Categorized | Military, News

Chamber council, legislators tour PTA


Members of the Chamber of Commerce Hawaii’s Military Affairs Council and legislators from the Big Island recently attended the Army’s annual live-fire exercise at Pohakuloa Training Area (PTA).

The purpose of the orientation was to illustrate the importance of the site for training of Hawaii-based military units.

State Reps. Cindy Evans, Richard Onishi, Clift Tsuji and Ryan Yamane attended the event.

PTA is the only location in the state large enough and suited to conduct the live-fire event, which focused on training members of the Hawaii National Guard’s “Hiki No” artillery units.

“Training is a key component to military readiness and essential for Hawaii-based units to remain headquartered in Hawaii,” said PTA Garrison Commander, LTC Jacob Peterson.

The PTA installation can support up to 2,300 military personnel and even more with a tent city. PTA’s firing ranges allow units to conduct necessary small-arms and crew-served weapons familiarization training and qualification, as well as artillery and mortar live fire.

Through the years, PTA’s ranges and training areas have helped Army, Marine, Air Force and Navy units maintain their combat readiness.

Most recently, 25th Infantry Division units, Kaneohe-based Marines and Hawaii Army National Guard soldiers prepared at PTA for combat operations in Iraq and Afghanistan.

As well as being a prime training of military forces in the Pacific region, PTA is a vanguard of environmental and cultural protection with more than 50 professionals dedicated to preserving and protecting endangered and threatened plants and safeguarding cultural resources at PTA.

PTA is the premier military training area in the Pacific region. Units from all U.S. military services, as well as allied militaries, train at PTA because of its realistic and unique training opportunities.

Training is one of the core components the Army is reviewing as it assesses its installations around the world.

As a result of overall budget cuts to the military, the Army announced earlier this year that it was looking at a number of bases across the country from which to cut forces. Schofield Barracks and Fort Shafter in Hawaii were among them.

In a worst-case scenario, 19,800 Army personnel could be eliminated from Fort Shafter and Schofield Barracks. This would be a loss of 34 percent of Shafter’s working population and 70 percent of Schofield’s.

In addition, Hawaii could lose an additional 30,035 family members (11,041 spouses, 18,995 children), or roughly five percent of Honolulu’s population.

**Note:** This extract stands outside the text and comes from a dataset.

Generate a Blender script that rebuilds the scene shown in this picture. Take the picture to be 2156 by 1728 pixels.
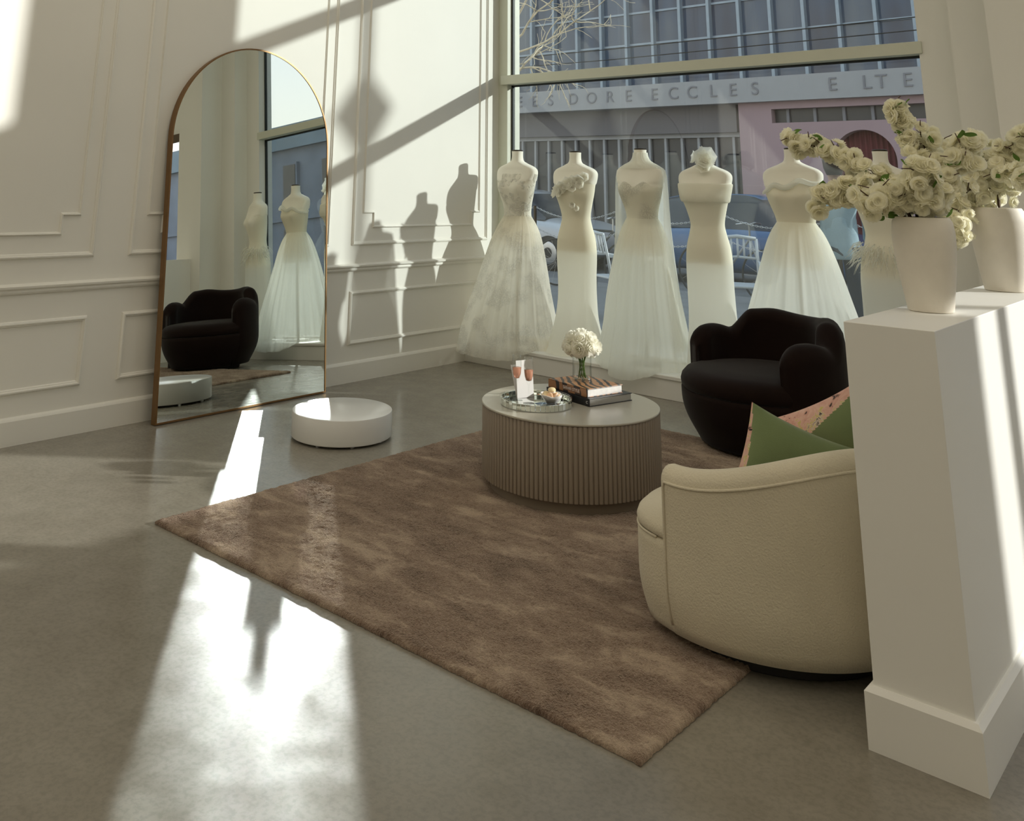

The estimated loss of income to Hawaii’s economy in such a scenario is $1,352,402,000. The loss of income is estimated to reduce sales in Hawaii by $1.3 billion, resulting in a loss in sales tax receipts of $9.2 million.

“The military has always played a special role in our state, and the relationship between the military and our community is among the strongest in the nation,” said Sherry Menor-McNamara, President and CEO of the Chamber of Commerce Hawaii. “But we need to ensure we are supporting our installations and military families for important issues like training or we may find ourselves losing our military assets to other cities who provide a more attractive opportunity.”

The direct and indirect impacts of overall military expenditures are reported to generate $14.7 billion into Hawaii’s economy, creating more than 102,000 jobs for residents that collectively report household incomes around $8.7 billion.

Moreover, military expenditures totaling $8.8 billion annually has elevated the defense industry and military procurement contracts amount to about $2.3 billion annually, making it a prime source of contracting opportunities for hundreds of Hawaii’s small businesses.

These expenditures touch every sector of our economy from STEM to education, housing, construction, retail, health care, agriculture and sustainable energy.

Military members and their families also contribute to Hawaii’s communities in many non-monetary ways:

* Their spouses serve as teachers, nurses and community volunteers.

* Military people bring a global perspective to our island state.

* Military service members bring critical skills in technical and engineering fields.

* They provide a stream of experienced talent through the “retired military” populations.

* They also bring youth, vitality and a counterbalance to our aging workforce.

The MAC is committed to actively advocating and communicating on behalf of our military, reaching out to the community to improve overall quality of life for our service members and their families, and working with the military to support job creation and efficiencies that benefit both the Department of Defense and the community.